Pedro Gabriel

Cena do filme Sociedade dos Poetas Mortos.

Nosso Fernando Da Mota Lima tinha beleza pulsando dentro do peito. Era indivíduo saltado de um conto de Guimarães Rosa, como um personagem da margem terceira: “homem cumpridor, ordeiro, positivo; e sido assim desde mocinho e menino, pelo que testemunharam as diversas sensatas pessoas, quando indaguei a informação”. Esse era o nosso Fernandão.

Foi a pessoa mais doce que conheci: com sua pena molhada duplamente ora na inteligência cultivada por sua voraz leitura, ora no seu úmido coração afofado pela a generosidade que um corpo incansavelmente doente ofereceu ao seu espírito em substituição ao ressentimento que sempre desconheceu.

Ocorre que esse pai ordeiro e cumpridor, formador de incontáveis mentes dessa cidade impiedosa, cansou de remar e foi tragado pelo rio que por toda vida navegou com tanta beleza e elegância. Faltou-lhe “a constante força dos braços, para ter tento na canoa, resistido, mesmo na demasia das enchentes, no subimento, aí quando no lanço da correnteza enorme do rio tudo rola o perigoso, aqueles corpos de bichos mortos e paus-de-árvore descendo — de espanto de esbarro”. Faltou-lhe forças e escorregou no escuro e nós, seus amigos, não estávamos por perto para armar um foguinho de margem ou acender um solidário fósforo.

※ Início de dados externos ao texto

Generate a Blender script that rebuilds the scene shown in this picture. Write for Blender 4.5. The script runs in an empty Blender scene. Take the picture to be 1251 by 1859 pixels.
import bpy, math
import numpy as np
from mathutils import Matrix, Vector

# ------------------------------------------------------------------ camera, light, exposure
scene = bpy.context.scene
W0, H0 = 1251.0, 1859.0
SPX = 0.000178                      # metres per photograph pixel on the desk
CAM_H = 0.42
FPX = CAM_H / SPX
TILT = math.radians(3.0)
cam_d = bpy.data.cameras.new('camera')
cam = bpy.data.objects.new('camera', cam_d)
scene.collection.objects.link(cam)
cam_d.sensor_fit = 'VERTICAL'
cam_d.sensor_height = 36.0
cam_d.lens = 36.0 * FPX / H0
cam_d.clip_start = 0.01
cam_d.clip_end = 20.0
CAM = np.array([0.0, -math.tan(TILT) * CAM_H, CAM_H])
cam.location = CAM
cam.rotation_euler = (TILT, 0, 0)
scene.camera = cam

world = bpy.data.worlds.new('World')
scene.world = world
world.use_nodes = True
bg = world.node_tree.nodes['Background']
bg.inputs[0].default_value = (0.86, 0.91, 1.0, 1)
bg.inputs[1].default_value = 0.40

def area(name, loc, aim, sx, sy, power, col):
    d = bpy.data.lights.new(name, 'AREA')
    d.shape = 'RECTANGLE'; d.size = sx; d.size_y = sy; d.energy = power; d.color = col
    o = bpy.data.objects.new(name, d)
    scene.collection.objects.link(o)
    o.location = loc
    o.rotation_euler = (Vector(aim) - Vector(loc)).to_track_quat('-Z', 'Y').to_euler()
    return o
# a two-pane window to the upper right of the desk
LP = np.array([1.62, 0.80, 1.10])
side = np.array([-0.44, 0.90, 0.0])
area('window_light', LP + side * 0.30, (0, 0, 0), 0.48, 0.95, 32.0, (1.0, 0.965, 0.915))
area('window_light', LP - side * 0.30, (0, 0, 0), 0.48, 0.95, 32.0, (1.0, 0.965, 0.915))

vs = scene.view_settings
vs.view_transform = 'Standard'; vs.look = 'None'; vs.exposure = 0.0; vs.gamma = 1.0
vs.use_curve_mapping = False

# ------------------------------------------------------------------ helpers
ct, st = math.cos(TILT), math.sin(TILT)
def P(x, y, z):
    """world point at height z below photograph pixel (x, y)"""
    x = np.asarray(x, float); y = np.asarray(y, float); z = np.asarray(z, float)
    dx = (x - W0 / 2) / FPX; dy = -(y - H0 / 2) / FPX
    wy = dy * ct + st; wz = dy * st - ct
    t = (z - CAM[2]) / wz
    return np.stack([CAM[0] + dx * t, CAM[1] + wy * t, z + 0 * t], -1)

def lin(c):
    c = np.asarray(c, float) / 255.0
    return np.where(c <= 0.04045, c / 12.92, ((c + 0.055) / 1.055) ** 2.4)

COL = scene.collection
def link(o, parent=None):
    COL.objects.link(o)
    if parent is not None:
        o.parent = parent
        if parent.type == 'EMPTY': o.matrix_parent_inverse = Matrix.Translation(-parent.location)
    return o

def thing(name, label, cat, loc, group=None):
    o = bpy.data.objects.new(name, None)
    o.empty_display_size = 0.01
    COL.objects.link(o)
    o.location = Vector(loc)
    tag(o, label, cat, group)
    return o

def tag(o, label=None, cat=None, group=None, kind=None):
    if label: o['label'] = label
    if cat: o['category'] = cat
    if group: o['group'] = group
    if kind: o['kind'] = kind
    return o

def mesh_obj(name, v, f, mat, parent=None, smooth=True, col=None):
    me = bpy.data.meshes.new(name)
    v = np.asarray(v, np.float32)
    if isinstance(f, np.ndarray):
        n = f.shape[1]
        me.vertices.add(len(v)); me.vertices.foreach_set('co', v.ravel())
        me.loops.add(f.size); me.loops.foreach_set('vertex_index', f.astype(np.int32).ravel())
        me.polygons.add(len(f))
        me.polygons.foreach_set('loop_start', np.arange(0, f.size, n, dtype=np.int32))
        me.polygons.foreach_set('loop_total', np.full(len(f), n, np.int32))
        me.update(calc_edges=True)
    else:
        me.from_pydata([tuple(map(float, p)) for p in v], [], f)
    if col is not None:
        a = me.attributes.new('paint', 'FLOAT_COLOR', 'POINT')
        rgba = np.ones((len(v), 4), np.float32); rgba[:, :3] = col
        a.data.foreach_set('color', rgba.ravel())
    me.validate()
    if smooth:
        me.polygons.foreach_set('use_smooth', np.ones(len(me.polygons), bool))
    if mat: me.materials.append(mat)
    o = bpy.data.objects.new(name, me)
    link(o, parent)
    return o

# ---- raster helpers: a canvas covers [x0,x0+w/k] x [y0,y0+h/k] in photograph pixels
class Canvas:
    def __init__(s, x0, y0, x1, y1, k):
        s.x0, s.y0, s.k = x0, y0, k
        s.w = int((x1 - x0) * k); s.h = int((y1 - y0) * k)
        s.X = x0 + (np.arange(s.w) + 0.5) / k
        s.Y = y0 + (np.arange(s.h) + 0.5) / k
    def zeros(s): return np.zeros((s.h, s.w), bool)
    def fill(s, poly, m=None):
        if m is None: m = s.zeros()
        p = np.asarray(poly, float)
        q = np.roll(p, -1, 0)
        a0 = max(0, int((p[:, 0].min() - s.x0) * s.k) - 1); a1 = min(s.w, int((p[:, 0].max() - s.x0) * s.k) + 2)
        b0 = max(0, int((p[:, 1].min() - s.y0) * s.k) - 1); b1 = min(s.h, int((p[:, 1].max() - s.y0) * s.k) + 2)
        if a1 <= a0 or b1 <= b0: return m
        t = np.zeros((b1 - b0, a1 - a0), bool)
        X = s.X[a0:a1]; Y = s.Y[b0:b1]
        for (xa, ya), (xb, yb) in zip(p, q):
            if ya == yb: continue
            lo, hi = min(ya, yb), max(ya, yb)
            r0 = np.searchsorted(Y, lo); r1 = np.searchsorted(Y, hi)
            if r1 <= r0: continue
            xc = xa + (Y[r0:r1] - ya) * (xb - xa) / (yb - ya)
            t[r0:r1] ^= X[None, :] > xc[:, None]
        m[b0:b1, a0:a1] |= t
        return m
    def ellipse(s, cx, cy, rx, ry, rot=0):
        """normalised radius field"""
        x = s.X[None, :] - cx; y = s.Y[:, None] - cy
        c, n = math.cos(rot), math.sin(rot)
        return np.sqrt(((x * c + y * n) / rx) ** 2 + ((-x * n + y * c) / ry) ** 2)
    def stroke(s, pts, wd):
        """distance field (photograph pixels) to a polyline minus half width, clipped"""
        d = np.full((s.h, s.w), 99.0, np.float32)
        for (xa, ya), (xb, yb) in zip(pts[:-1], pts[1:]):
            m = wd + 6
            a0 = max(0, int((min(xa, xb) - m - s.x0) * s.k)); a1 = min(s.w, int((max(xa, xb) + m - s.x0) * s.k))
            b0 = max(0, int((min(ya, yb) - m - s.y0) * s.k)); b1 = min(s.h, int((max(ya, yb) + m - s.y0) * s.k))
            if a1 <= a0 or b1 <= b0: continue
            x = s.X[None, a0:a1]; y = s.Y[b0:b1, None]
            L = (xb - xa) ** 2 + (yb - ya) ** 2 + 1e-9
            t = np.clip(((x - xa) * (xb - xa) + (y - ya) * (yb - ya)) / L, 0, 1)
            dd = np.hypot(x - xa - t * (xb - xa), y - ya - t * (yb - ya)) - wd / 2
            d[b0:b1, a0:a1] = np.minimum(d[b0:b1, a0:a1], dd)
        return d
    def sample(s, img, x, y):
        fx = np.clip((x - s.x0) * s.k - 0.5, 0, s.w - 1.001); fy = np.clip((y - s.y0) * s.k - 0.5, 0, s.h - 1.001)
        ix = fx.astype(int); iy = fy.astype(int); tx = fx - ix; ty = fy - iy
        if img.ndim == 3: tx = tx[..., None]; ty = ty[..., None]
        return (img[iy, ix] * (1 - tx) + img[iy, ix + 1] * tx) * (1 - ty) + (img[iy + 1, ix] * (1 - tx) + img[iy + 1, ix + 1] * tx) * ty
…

Os tempos seguiram mudando no devagar depressa dos tempos, mas teu afeto era sempre reto, constante e clássico. Estava lá, como sempre esteve. Em nossa pressa achamos que ele esperaria por mais dez anos. Que fizemos abandonando-te, Nando?

“Sem alegria nem cuidado, nosso pai encalcou o chapéu e decidiu um adeus para a gente. Nem falou outras palavras, não pegou matula e trouxa, não fez a alguma recomendação”.

Sua partida nos entristece, nos diminui a todos. Nós que o amamos sofremos o grave frio dos medos, imenso como a gratidão que pessoalmente sinto pelo enorme que sua inteligência generosa fez por minha formação intelectual e humana.

Há meses nos prometíamos uma taça de vinho, umas conversas sobre literatura e inglaterrismos. Não deu tempo, Nando… Nando, não deu tempo…

Nosso barqueiro da civilidade e do humanismo deslizou com firmeza e coragem até seu último suspiro. Na travessia de minha dor pessoal, perdi a conta de como meu mundo se alargou com a ajuda de Fernando. Foi ele quem me apresentou a poesia inglesa de quem me tornei dependente. Lemos juntos em tardes memoráveis Auden, T. S. Eliot, Keats, Tennyson. Reavivou em mim tantos outros amores adormecidos (como Donne e Whitman). Na conta dessa amizade agradeço por sua luz paciente que me ajudou a reavaliar nomes como Drummond, Mário de Andrade, Bandeira, Paulo Francis, FHC e uma meia dúzia de liberais da escola clássica sem os quais não viveria hoje. Em suma, Fernando da Mota Lima ajudou-me a povoar meu mundo com o registro de uma civilidade que me tange jamais esquecer. Rest in peace, Nando. “O Captain! My Captain!”